• [WHAT TO PRODUCE]: Include in the output exactly the lines from the opening of the data through the line containing "from mathutils.bvhtree import BVHTree", and nothing more.

• [DATA SHOWN]:
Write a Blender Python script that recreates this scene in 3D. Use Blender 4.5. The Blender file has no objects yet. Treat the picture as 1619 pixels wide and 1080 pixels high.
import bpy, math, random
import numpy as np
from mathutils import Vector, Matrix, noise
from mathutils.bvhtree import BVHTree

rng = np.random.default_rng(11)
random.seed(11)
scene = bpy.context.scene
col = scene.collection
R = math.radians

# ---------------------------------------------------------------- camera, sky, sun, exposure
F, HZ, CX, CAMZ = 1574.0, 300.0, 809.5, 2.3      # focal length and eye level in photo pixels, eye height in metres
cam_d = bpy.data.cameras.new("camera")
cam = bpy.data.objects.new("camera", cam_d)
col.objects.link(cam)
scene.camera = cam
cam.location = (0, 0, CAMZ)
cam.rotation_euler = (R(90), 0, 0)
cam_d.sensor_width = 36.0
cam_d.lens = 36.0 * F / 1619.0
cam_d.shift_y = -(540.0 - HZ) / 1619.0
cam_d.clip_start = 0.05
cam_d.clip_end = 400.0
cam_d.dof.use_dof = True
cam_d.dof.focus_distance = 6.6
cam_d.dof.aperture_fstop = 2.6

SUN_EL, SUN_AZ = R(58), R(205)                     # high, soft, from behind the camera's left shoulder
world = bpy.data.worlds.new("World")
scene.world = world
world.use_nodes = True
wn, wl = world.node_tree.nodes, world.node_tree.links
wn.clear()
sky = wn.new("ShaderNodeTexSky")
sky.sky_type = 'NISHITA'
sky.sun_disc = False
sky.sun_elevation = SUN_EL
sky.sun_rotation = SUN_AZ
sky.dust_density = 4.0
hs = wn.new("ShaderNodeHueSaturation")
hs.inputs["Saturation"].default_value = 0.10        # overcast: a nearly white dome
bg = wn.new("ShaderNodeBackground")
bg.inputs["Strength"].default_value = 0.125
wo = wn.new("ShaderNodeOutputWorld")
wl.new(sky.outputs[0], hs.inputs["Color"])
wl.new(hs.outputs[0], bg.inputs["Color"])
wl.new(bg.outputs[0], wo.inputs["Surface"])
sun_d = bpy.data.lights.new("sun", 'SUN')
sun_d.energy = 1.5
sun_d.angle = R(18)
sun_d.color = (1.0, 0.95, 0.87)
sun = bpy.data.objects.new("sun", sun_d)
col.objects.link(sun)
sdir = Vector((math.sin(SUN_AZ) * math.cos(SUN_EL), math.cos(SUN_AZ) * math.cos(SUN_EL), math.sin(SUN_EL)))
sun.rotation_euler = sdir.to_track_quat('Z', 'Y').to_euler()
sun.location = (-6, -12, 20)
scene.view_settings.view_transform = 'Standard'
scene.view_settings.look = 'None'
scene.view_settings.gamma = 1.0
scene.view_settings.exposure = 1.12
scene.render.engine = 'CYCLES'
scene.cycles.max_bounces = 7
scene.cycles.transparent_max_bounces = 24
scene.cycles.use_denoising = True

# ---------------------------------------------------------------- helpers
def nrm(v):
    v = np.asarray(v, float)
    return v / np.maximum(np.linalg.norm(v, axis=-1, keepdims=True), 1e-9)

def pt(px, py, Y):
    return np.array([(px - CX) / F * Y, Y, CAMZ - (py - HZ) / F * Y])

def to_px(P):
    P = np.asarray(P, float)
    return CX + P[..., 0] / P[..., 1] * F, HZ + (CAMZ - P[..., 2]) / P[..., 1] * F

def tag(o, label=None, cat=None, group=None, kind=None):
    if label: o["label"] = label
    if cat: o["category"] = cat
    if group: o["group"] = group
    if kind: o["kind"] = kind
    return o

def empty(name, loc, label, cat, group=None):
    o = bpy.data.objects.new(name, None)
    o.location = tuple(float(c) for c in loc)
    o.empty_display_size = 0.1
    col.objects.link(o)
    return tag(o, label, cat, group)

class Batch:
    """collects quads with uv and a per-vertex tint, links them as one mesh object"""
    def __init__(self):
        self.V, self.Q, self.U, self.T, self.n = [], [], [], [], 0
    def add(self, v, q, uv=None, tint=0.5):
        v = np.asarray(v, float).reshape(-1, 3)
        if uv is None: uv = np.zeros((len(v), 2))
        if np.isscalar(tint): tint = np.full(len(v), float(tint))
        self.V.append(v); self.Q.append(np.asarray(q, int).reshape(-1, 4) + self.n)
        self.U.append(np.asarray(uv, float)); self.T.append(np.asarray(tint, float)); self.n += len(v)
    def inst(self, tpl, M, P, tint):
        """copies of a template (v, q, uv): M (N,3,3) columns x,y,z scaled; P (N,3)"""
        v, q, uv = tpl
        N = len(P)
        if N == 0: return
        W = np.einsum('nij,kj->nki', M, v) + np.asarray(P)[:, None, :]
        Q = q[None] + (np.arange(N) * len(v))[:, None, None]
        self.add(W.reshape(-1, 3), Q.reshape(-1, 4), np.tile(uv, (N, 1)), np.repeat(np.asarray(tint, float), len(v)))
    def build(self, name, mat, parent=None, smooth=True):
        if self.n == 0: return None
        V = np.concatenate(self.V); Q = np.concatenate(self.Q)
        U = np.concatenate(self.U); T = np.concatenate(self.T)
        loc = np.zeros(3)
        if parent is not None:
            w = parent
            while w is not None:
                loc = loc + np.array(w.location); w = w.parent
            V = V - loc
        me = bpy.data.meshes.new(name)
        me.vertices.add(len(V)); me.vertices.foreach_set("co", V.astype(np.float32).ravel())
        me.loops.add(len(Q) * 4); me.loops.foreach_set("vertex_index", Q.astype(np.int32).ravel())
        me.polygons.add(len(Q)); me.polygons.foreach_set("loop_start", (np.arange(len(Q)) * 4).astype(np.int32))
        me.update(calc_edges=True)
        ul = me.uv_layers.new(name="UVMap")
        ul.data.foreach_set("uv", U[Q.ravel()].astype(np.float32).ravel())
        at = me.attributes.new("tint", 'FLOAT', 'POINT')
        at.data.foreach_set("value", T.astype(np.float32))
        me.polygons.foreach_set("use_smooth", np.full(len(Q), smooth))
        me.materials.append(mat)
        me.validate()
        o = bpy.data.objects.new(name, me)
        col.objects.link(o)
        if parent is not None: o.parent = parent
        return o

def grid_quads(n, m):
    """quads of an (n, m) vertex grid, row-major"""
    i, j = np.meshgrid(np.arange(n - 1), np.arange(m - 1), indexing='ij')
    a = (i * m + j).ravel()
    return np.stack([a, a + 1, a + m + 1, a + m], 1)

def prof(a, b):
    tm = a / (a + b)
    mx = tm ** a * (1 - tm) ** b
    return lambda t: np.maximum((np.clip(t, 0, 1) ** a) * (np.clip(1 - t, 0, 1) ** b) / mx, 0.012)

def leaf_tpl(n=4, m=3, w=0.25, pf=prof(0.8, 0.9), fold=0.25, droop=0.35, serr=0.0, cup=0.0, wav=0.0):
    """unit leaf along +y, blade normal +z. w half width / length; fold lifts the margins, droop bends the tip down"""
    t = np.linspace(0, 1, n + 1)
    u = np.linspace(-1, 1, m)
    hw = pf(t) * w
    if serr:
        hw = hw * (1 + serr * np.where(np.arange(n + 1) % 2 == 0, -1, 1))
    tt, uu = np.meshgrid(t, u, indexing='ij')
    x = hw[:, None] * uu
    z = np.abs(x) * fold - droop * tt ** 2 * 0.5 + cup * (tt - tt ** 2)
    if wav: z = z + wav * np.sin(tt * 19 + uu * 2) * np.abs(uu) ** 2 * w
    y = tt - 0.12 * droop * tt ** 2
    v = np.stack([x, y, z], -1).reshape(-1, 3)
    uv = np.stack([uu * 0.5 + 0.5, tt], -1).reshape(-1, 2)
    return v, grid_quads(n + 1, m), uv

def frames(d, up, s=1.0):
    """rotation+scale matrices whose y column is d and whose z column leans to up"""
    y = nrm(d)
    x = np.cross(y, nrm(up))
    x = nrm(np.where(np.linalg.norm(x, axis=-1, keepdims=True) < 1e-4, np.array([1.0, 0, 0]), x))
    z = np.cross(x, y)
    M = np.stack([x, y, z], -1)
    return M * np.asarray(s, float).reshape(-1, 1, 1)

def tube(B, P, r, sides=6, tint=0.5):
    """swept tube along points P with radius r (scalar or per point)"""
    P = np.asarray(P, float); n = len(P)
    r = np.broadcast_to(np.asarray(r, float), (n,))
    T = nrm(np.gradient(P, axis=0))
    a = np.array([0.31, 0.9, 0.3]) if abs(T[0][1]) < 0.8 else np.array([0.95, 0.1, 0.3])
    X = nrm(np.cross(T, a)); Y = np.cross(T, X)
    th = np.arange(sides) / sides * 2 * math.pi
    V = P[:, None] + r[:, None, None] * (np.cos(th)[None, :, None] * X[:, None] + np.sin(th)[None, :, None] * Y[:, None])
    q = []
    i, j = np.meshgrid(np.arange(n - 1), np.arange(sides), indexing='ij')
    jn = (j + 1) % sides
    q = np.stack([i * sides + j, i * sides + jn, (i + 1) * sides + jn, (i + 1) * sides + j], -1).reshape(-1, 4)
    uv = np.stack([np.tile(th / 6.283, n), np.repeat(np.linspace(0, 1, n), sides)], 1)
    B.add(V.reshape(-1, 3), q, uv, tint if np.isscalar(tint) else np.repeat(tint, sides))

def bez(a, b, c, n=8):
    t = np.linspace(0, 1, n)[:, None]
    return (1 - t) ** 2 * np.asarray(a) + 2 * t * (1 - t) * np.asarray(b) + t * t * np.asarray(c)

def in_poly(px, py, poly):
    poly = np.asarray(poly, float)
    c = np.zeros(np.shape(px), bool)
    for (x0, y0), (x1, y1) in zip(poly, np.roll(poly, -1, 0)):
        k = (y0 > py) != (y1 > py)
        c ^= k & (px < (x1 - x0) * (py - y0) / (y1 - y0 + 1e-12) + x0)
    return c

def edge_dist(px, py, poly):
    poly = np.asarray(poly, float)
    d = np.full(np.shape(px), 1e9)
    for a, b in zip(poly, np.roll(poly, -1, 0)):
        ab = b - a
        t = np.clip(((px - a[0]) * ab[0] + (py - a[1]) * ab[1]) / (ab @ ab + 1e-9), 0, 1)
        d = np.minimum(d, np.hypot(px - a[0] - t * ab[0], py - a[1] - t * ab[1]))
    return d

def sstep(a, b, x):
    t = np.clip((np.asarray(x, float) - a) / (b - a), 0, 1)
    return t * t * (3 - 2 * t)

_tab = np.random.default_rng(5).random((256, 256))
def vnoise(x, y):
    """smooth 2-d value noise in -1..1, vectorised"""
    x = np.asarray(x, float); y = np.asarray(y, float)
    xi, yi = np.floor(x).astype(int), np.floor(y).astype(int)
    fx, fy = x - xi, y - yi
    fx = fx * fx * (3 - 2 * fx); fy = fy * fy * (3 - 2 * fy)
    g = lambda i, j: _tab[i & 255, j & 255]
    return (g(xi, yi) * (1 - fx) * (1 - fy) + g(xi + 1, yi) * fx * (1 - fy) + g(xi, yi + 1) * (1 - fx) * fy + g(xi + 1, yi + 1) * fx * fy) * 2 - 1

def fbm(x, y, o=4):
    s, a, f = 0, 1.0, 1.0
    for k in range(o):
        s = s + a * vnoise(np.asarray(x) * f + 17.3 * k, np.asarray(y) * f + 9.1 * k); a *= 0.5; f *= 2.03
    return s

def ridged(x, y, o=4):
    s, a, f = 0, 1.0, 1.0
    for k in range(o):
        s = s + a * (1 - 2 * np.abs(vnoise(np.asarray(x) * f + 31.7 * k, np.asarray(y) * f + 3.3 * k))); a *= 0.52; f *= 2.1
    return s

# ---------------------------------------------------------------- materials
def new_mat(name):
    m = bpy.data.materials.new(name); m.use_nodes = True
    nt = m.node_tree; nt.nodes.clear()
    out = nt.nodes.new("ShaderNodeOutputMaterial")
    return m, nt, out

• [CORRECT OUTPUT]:
Write a Blender Python script that recreates this scene in 3D. Use Blender 4.5. The Blender file has no objects yet. Treat the picture as 1619 pixels wide and 1080 pixels high.
import bpy, math, random
import numpy as np
from mathutils import Vector, Matrix, noise
from mathutils.bvhtree import BVHTree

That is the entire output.